I suggest you make a date to talk about a family budget and family goals. Get someone to watch the girls so you won't have interruptions and you don't have to worry about censoring yourselves. Both of you should bring a list of your financial priorities - eg saving for college, retirement funds for each of you, annual vacations, etc. You'll also need a list of the bills because those will need to be paid before you can work on the priorities. Then, the two of you should decide on what your joint financial priorities are and lay out a plan to achieve them based on your current incomes.

Ultimately though, you are too young to think you are going to spend the rest of your life on disability for a back problem. You apparently are never going to be a brick mason, but you can obviously type at a computer and have enough mobility to do housework. You need to find something productive with the talents you have - and that probably is going to require some training to develop new skills that are more technical and less physical.

There is a big difference between being poor, but working to get ahead vs being poor and resigned to that status for the rest of your life. I have a feeling your wife will become a lot more flexible about a short term budget if she sees you are working on a way to improve both of your long term prospects.

RE: Joint finances

Honestly haven't got much of a wife. She, OTOH, has a great one - you.

You both need counseling, because she has trust issues and you have self-confidence issues.

Why should she change? Everything is set up perfectly for her. If I were in her shoes I wouldn't want things to change, either.

If you live in a community property state I would think she is terrified you might file for divorce. She would have to pay you alimony - my sister had to pay her ex alimony for four years.

Lose your wife because you're poor? I don't think you ever 'had' her to begin with. Harsh, I know, but I've been married for 37 yrs and it takes a lot of hard work and effort to stay committed to one another, even when a couple are best friends like DH and me. I would never put up with an unfair arrangement, and I would think less of DH if he did.

Respect = treating people well. How can you have love without it? The answer is, you can't. One person doing all the compromising isn't much of a marriage.

All too often, money is power in a relationship. You've let her have all the power. Either take your fair share back, or prepare to leave.

RE: Joint finances

"I do all the housework, light yard work, laundry and take care of her pets."

"Besides her income, we are foster parents and she receives income for our 2 girls."

"Her income is between 4 or 5 times the amount of mine."

Do you do ALL of the housework?

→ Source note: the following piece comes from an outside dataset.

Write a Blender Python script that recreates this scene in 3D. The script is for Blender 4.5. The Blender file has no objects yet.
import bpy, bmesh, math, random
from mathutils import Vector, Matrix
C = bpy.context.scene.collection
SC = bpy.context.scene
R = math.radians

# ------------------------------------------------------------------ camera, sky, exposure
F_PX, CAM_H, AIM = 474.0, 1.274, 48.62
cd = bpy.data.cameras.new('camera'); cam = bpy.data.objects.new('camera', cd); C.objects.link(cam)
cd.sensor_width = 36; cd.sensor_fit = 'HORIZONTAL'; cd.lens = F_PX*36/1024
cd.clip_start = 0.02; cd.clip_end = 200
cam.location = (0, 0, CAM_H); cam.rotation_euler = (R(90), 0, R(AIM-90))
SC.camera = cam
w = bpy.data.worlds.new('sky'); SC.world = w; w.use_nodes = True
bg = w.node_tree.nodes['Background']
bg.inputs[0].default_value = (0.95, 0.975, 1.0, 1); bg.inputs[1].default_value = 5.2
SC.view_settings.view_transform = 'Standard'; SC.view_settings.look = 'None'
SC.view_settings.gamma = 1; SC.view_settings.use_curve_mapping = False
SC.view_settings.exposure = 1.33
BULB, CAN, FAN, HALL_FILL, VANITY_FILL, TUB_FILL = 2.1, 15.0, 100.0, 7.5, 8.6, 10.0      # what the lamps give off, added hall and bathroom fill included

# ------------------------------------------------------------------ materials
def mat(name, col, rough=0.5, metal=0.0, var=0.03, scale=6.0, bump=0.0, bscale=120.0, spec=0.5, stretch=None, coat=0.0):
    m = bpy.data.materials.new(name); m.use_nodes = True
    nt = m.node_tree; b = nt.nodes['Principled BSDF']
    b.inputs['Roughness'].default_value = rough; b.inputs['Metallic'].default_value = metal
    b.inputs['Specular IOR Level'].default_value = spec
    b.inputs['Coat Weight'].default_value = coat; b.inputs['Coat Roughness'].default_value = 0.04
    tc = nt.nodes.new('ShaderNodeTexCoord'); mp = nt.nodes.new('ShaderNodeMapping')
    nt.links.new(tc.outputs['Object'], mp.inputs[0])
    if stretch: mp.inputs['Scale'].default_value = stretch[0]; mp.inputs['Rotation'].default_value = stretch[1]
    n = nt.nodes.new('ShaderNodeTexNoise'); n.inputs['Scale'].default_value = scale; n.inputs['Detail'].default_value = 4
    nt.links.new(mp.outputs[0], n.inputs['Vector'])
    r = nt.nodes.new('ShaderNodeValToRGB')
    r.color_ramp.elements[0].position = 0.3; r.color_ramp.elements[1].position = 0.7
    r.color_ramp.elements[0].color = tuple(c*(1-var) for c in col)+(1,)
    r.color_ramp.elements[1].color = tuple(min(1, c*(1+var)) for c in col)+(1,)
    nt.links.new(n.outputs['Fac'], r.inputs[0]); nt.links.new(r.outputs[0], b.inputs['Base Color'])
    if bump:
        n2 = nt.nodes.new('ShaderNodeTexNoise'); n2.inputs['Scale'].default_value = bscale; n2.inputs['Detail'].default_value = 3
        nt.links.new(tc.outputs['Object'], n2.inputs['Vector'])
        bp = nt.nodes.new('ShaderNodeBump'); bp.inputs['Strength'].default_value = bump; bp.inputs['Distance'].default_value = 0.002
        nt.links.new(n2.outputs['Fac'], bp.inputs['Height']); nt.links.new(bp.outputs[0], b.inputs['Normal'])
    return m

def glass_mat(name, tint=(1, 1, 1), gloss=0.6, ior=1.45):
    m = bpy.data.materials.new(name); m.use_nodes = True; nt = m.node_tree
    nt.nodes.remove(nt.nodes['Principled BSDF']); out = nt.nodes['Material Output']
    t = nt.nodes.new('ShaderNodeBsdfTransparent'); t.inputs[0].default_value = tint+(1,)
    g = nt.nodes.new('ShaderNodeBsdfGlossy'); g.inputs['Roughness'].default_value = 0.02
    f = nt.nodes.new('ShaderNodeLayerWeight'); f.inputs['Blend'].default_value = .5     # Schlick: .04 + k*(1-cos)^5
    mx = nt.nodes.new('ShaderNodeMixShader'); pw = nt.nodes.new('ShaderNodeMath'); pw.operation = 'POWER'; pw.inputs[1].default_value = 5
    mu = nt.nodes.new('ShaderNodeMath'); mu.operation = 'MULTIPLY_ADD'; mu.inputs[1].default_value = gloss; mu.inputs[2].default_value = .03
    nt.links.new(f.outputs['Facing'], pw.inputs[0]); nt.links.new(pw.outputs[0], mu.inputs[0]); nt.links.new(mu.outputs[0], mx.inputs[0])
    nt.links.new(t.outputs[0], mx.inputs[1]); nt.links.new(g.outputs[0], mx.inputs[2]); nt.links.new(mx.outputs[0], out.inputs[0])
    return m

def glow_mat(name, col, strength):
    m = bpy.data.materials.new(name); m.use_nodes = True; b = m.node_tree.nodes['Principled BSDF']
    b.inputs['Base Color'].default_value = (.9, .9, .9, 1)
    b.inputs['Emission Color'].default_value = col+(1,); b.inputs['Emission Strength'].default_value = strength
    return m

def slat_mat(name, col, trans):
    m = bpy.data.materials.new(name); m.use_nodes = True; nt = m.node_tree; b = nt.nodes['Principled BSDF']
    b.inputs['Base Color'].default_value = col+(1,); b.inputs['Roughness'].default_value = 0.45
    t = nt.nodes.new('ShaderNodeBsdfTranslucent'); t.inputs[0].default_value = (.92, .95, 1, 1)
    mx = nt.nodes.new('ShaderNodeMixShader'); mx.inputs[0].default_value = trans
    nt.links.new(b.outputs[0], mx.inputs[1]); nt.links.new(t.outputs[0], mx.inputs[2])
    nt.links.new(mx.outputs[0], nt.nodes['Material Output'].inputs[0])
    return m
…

What chores is she responsible for inside (or outside of) the house?

How much does foster care pay for each child? Is this put into the joint account? Do you care for the girls while she is at work? Are they both in school?

Not sure about putting in a percentage of one's income but the fact that she makes 4 or 5 times more, (and thinks you need to contribute almost half of your income) doesn't sound fair.

Do either of you have debt from this marriage or before?

RE: Joint finances

This is a case of "tit for tat" in a marriage. Marriage involves give and take, but it never comes out even all the time. She stepped into the situation knowingly, but now wants to change the scenario. Sit down and create a monthly budget and determine who's doing what to contribute to the household. Not everything is dollars.

My sister was married to a guy for decades. She was the breadwinner with a job that involved lots of travel and he was the house-husband who worked part-time but accommodated his schedule to meet the kids needs. He was a great dad. She always held it against him that he didn't step up to the plate more. When the kids got old enough she expected him to miraculously step into a high-paying job (in a down economy) so she could work less. The resentment escalated, they divorced.

You're defining yourself as poor, but do you have any goals or ambitions to change that? A back injury can curtail some careers but it leaves open the door to many other high paying ones that don't have physical demands. I find it ironic the excuses people sometimes give. We have a guy in our community who has "back issues", walks guardedly with a back brace and isn't working but yet a friend of mine witnessed him riding his motorcycle around. How's that work?

I don't understand the comment..."we are foster parents" and "she receives income for the two girls". It's a joint venture. The suggestion of a date night is great. From that date forward begin discussing everything as ours. Joint decision making. No his or hers. It appears counseling would help in this transition.

RE: Joint finances

You think she should contribute more and you won't leave her because you would be poor? Sounds like you deserve each other.

RE: Joint finances

vala55, I read as "he does not want to lose his wife only because of he is being poor". The reason he is being poor is because he is on disability with a part time job, carries most of the household work and contributes unfair share of his income.

I don't agree he deserves being treat as he is.

I agree with jkom51, OP, you don't have much of a wife and a healthy marriage. You are owned by a bully, slave owner who takes advantage of you. You are only two years into this relationship, don't have kid with her. You should make your long term plan and preserve your own self-respect.